沖縄県豊見城市の市長や副市長によるパワハラ問題だが、昨年10月の市議会で、市議の一部から「山川市長が複数の職員に対してパワハラを行っている可能性がある」と質疑を行ったことから始まっている。
山川市長は、この時点から一環してパワハラを行ったことを否定している。
その後、市議による「実態把握調査特別委員会」(大城吉徳委員長)と、山川仁市長による「第三者委員会」(平良卓也委員長)が設置された。
市議によって設置した「実態把握調査特別委員会」(大城吉徳委員長)では、班長級以上の職員165人にアンケートを行い、2月3日に結果が公表されている。
165人の内、130人が回答。
パワハラを受けたと回答した人は26人(20%)。
見聞きしたり相談を受けたと回答した人は91人で70%。
パワハラを受けた相手は、市長が22人、副市長が8人、教育委員が1人、その他が3人。

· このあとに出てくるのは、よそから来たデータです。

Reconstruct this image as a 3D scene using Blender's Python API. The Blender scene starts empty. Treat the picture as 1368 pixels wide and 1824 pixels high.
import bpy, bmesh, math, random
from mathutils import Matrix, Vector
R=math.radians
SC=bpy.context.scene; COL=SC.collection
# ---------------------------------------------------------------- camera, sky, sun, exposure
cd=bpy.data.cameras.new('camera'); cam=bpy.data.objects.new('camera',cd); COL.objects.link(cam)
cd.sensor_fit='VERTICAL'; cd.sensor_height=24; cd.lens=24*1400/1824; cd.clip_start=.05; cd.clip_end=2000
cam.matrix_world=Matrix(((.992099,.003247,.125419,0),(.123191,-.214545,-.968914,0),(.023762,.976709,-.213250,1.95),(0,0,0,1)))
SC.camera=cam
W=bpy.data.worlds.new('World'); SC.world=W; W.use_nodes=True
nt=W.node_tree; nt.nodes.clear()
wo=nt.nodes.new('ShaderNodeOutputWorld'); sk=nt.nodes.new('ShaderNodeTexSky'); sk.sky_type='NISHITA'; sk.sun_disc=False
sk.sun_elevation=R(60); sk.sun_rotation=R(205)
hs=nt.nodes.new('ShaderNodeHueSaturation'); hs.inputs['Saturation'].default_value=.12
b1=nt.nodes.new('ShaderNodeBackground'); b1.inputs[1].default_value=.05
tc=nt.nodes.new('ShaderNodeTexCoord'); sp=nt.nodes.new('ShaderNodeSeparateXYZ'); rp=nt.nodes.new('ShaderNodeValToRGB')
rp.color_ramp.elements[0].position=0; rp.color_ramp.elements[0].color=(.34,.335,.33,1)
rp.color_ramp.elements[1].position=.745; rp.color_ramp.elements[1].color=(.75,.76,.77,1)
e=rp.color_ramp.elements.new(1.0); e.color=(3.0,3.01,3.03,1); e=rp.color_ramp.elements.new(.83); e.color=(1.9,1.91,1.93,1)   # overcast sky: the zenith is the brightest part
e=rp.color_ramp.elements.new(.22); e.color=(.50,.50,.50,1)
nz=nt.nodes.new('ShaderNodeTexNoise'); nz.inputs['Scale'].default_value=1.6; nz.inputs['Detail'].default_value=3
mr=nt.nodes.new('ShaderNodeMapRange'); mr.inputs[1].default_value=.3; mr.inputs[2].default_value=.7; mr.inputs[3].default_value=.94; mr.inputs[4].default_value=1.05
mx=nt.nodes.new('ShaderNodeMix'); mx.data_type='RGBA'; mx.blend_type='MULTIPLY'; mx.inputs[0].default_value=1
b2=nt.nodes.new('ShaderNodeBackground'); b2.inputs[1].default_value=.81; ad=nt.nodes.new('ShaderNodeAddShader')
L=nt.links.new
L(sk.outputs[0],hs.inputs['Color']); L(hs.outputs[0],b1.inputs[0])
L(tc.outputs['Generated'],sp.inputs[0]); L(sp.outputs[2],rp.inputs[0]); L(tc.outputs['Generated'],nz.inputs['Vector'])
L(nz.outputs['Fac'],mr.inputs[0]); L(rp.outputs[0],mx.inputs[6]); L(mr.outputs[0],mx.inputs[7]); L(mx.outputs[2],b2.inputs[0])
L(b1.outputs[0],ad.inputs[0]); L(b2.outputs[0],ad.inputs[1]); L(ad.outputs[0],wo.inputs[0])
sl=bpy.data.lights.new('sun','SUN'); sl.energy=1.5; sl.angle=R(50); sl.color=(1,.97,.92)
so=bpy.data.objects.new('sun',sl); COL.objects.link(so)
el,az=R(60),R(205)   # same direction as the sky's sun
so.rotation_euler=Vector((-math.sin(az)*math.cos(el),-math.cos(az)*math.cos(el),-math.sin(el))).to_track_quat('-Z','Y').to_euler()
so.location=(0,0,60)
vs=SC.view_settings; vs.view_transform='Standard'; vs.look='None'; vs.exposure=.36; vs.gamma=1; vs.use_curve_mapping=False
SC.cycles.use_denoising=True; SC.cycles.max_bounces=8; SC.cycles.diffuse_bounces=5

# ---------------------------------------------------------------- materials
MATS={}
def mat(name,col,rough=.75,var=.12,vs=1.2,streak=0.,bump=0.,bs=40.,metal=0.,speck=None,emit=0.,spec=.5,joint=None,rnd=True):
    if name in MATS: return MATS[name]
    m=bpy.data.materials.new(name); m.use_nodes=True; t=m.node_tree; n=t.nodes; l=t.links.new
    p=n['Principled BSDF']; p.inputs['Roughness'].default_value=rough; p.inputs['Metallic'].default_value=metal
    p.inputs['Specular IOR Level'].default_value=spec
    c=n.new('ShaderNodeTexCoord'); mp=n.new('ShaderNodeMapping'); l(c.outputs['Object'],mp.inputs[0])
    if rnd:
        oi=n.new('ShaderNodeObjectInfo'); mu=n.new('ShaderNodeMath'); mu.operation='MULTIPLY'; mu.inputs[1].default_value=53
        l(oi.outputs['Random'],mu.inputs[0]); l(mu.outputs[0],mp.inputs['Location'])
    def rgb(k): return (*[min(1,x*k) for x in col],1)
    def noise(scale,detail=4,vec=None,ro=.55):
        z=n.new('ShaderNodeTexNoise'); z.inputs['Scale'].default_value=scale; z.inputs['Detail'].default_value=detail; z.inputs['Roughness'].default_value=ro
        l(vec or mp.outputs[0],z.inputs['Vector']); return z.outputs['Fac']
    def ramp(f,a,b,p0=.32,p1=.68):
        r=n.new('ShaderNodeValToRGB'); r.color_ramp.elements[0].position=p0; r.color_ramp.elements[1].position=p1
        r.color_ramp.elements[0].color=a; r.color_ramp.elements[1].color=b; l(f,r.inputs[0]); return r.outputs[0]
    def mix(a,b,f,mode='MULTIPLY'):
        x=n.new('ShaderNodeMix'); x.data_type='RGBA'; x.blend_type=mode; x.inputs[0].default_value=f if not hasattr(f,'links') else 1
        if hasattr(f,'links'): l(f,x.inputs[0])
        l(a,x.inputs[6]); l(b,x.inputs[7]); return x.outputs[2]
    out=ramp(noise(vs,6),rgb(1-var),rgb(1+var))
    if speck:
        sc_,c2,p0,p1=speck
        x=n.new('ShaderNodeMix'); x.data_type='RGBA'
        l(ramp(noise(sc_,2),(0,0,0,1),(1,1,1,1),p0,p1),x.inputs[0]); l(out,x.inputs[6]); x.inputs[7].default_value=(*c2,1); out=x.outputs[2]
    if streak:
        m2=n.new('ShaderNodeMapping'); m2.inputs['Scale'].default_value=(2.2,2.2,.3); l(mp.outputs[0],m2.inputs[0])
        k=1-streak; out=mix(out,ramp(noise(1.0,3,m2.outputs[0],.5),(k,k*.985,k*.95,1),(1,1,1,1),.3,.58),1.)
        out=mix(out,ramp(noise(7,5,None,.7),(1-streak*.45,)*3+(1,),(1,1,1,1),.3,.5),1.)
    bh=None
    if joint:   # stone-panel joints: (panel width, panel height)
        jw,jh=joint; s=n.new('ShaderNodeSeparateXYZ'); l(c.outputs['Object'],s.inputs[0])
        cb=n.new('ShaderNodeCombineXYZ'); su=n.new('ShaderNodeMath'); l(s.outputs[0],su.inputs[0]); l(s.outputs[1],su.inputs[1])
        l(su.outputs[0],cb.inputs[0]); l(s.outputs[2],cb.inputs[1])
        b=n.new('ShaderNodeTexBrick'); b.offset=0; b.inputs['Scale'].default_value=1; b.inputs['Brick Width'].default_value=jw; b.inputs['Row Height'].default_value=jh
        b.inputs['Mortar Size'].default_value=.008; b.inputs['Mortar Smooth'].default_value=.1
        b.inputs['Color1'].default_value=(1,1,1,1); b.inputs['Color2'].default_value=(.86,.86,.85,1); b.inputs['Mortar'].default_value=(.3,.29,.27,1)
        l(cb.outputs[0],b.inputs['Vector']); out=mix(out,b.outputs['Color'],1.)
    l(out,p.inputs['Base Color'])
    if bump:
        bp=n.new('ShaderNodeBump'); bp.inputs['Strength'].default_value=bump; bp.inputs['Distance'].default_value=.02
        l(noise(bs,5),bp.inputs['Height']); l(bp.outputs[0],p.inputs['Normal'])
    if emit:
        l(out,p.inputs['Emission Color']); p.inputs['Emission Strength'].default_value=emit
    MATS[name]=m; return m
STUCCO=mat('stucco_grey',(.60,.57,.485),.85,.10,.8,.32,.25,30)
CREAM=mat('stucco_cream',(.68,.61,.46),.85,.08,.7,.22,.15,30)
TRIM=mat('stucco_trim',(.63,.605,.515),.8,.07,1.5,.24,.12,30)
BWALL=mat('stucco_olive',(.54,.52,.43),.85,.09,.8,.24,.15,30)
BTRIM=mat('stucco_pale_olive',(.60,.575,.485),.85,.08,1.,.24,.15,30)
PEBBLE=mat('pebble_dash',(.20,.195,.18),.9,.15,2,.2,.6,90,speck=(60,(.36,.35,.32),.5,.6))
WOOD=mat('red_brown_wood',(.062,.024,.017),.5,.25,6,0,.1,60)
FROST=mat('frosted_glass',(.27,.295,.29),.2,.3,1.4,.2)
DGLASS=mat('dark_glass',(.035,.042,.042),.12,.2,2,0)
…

この結果に対して、大城吉徳委員長は、弁護士などの専門家の知見が入っておらず、事実認定はできないとしており、山川市長も関与はないと疑惑を改めて否定。
自身が設置した「「第三者委員会」の推移を見守る」と述べている。
その後、3月30日に「第三者委員会」が実施したアンケート結果が公表された。
市職員823人を対象として、回答したのは469人。
この469人のうち113人(24%)が、パワハラを受けたと回答している。
この内、33人は山川仁市長ら市三役から受けたと回答。
自由記述欄には山川仁市長から「すごいけんまくで、大声で怒鳴られた」、「それでも管理職か、降格したいのか」と発言されたことなどの記載があったと報道されている。
しかし、平良卓也委員長は、この結果でパワハラの有無を判断することは難しいとして、パワハラ認定は行わず、第三者委員会の調査は集結となる。
この時点でも、山川仁市長は、「重くうけとめる」とは述べつつも、パワハラを行った認識はないと、否定している。
今後は、市議による実態把握調査特別委員会で問題が議論される見通しだ。
この問題を見てきて、感じることは、山川仁市長があまりにも不誠実でパワハラというもの自体に無知であることがわかる。
二度のアンケートを実施して、20%以上の職員が、パワハラを受けたと証言しているにも関わらず、なぜ、認定も行わず、調査を終了するのか。
パワハラは、人数やパーセンテージの問題ではなく、例え一人に対して行っても、市長や議員の首が飛んだ事例もある問題だ。
そもそも、823人の内、469人と半数強しか回答を得られていないアンケートで果たして、全体が把握できているとも考えづらい。
また、山川仁市長は「パワハラを行った認識はない。」と答えているが、一般的に、受けた側が、パワハラを感じたことで成り立つ問題であり、調査を打ち切り、否定し続けている態度というのはあまりにも不誠実に感じられる。
琉球新報に山川仁市長、記者に対する発言が掲載されているので、一部分を引用しておく。
山川市長は記者団に対し「(アンケート結果を)重く受け止める」と述べつつも、パワハラをした「認識はない」と改めて否定した。その上で「職責を全うする中で、熱い思いで指示をすることがある。それで心を痛めた人もいるかもしれない。改善すべきところは改善していきたい」と話した。ハラスメント防止に関する「条例制定も検討したい」とも述べた。
この態度自体が、パワハラであることを市長は認識されていないようだ。
「熱い思いで指示したことで、心を痛めた人もいる」
これが、パワハラだ。
ご本人がパワハラというものを理解していないなだけで、パワハラを行ったことを認めてしまっている。
山川仁市長は、2018年にオール沖縄勢力の推薦を受け、市長に当選している。この選挙では、保守の分裂選挙となり保守票が割れ、山川市長が誕生した。
沖縄県では、オール沖縄勢力と保守とのぶつかり合いもあり、今回の件は、市職員を巻き込んでの、保革の揉め事の一貫の可能性もある。保守的な考えの職員によって、パワハラがあったとの回答が出ている可能性もある。
しかし、中には議会で証言しても良いとの回答を寄せている職員もいる中で、市長の立ち上げた「第三者委員会」を終了させるなど、もってのほかだろう。
市議会は、保守や革新関係なく、さらに追求を行なって、事実関係を明確にしていただきたいもだ。